> What you have to do
Return each line that holds the word "Blender".

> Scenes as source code
------------------------------------------------

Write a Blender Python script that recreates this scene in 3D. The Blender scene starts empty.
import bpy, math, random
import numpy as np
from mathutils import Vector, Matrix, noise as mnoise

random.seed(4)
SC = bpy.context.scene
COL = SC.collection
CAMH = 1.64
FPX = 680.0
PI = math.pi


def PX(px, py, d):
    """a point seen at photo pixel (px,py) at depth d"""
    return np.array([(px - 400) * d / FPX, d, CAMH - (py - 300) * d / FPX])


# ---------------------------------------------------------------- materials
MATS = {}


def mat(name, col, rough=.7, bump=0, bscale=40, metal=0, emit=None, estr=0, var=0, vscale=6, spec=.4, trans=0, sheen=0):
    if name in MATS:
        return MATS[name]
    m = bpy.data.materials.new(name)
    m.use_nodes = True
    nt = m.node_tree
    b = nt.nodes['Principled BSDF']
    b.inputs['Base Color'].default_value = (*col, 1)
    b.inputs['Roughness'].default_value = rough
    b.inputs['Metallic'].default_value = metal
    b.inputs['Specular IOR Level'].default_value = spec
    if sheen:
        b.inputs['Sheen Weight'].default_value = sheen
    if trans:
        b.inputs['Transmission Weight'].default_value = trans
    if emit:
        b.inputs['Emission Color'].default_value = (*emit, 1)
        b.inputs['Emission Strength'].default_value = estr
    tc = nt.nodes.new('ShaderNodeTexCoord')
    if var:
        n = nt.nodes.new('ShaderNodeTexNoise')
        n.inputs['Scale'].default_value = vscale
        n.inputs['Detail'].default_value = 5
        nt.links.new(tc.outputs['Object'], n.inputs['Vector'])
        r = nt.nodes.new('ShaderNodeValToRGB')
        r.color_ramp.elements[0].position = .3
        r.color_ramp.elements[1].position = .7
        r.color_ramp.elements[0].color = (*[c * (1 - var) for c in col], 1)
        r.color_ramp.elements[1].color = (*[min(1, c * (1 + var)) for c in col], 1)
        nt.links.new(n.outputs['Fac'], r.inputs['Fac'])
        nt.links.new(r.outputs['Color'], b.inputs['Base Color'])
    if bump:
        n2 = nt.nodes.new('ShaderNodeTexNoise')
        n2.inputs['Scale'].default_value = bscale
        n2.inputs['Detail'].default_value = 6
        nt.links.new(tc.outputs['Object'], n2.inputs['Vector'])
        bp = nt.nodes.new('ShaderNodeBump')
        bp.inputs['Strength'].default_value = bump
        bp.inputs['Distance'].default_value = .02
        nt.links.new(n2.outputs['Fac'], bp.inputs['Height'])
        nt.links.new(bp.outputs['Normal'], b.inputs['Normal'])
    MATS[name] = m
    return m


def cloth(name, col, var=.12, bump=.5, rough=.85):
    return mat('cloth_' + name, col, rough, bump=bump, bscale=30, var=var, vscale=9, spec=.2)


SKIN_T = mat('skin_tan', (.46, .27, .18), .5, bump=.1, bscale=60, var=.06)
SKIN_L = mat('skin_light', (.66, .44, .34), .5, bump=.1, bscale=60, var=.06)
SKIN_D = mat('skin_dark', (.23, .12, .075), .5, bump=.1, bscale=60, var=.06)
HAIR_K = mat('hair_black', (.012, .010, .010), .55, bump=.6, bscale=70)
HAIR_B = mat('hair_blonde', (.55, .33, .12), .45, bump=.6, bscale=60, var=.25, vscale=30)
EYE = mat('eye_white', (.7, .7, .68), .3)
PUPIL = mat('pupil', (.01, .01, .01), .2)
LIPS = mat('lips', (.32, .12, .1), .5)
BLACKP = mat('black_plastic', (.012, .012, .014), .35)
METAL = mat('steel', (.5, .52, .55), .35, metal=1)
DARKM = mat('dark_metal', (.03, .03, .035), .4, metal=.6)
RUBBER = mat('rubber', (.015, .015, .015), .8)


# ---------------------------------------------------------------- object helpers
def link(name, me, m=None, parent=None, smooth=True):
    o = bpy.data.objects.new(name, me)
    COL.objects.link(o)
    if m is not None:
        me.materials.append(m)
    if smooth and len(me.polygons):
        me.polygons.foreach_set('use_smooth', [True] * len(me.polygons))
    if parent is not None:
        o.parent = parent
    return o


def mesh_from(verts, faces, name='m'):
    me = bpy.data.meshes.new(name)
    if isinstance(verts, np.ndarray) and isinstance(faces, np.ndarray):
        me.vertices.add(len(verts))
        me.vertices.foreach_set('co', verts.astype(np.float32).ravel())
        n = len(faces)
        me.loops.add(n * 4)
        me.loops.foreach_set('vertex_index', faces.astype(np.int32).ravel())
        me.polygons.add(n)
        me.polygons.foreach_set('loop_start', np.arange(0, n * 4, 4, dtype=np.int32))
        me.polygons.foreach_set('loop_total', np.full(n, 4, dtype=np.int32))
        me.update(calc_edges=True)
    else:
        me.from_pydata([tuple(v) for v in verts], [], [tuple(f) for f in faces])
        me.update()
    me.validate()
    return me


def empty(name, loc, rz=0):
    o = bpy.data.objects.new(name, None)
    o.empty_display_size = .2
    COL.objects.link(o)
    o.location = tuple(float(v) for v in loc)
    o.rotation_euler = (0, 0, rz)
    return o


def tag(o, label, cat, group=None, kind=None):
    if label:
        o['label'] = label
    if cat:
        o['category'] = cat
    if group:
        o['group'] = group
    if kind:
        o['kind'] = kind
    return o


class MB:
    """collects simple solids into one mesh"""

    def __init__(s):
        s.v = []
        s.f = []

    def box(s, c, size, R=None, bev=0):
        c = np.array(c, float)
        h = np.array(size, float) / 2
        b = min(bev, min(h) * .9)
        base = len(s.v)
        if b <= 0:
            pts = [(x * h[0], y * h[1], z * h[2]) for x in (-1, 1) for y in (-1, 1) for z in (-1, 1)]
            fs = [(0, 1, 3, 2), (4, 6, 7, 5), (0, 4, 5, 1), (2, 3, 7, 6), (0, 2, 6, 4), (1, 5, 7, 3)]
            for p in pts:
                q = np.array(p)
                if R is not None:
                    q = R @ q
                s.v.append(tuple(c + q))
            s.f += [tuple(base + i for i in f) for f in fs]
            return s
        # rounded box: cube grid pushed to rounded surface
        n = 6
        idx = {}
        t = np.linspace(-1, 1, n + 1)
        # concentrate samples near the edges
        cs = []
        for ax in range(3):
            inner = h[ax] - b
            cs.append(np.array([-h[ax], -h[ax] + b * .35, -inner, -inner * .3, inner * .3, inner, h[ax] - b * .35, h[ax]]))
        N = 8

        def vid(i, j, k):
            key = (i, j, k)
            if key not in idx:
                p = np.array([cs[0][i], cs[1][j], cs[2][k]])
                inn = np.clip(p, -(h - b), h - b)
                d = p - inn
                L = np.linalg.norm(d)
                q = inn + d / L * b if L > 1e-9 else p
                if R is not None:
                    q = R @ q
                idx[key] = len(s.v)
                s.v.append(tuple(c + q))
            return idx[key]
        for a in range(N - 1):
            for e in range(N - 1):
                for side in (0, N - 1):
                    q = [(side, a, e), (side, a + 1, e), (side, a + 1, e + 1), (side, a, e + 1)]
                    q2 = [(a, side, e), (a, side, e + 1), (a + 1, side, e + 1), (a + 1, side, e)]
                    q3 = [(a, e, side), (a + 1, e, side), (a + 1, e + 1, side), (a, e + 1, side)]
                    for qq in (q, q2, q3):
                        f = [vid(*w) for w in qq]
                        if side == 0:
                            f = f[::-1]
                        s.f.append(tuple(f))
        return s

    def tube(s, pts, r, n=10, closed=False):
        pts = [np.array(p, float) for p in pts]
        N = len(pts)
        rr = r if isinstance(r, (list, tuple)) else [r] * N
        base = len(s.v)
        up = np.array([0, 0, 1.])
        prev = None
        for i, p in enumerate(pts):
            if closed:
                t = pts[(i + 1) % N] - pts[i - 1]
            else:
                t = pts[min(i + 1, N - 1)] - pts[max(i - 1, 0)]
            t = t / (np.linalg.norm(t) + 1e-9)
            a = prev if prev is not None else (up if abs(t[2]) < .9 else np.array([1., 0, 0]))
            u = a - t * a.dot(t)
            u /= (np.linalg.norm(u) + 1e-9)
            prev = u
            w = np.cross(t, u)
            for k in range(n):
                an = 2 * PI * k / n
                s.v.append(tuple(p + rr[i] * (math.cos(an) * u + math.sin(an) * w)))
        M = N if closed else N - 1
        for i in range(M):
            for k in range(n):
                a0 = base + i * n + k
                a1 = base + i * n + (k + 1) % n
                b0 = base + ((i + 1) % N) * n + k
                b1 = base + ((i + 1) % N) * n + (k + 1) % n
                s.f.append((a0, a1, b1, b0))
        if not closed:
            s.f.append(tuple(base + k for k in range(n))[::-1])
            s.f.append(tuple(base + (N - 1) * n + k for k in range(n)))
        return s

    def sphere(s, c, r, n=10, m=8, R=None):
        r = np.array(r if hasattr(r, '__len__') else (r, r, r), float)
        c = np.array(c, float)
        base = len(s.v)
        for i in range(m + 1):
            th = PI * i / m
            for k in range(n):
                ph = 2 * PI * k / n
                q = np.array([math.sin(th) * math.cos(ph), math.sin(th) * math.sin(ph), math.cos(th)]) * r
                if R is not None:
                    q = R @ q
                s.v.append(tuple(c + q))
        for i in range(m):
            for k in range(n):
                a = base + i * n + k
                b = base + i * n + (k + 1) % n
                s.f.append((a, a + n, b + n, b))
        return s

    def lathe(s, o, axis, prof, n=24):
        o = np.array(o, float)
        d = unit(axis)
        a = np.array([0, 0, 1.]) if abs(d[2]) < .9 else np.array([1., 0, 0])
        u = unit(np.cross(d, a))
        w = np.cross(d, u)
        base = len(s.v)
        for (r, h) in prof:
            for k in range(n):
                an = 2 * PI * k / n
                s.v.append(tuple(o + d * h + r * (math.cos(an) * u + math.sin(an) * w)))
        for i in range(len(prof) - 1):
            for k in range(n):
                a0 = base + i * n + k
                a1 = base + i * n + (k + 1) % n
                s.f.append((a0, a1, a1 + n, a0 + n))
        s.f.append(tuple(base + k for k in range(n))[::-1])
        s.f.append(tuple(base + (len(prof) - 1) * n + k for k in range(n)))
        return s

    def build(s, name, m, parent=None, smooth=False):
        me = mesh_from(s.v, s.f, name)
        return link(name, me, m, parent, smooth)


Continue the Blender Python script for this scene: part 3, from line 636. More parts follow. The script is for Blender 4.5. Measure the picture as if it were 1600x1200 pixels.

------------------------------------------------

> Answer in full
Write a Blender Python script that recreates this scene in 3D. The Blender scene starts empty.
Continue the Blender Python script for this scene: part 3, from line 636. More parts follow. The script is for Blender 4.5. Measure the picture as if it were 1600x1200 pixels.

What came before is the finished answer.